(Excerpt from a dataset)
╔══
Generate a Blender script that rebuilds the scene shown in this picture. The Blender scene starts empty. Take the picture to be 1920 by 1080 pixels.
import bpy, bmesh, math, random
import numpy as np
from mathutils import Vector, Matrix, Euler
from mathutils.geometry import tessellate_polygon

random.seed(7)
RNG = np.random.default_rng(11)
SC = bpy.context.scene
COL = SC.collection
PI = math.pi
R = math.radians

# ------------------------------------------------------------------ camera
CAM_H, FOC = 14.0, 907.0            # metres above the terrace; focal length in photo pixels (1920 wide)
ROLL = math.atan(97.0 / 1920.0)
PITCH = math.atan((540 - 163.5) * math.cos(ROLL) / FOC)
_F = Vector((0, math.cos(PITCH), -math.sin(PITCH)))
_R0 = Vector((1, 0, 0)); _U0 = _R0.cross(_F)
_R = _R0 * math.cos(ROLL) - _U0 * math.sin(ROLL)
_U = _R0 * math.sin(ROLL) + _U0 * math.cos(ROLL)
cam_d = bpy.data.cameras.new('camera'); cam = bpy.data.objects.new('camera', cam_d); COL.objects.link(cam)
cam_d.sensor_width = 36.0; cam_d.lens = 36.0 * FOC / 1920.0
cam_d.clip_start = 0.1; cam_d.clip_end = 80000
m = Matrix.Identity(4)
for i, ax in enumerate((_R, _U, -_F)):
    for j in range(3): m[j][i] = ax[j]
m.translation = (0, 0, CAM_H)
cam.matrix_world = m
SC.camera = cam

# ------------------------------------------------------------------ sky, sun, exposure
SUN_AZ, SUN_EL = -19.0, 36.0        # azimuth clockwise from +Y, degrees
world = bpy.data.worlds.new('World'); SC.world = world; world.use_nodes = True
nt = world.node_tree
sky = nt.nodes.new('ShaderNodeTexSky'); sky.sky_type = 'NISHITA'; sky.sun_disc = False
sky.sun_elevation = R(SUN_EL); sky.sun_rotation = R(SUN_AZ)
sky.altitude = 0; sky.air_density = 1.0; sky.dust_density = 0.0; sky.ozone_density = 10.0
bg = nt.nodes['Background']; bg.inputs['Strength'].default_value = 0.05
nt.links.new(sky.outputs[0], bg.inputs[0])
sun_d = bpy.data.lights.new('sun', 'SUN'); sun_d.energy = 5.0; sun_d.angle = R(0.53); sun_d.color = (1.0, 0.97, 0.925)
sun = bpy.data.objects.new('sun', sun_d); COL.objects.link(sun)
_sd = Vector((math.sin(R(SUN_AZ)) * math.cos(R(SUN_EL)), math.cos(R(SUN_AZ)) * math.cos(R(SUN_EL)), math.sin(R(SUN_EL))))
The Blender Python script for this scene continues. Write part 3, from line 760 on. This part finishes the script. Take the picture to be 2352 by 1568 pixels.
╚══
Work out how many lines of the data above hold the word "script", and write only the count.

▶ [EXERCISE ANSWER] 2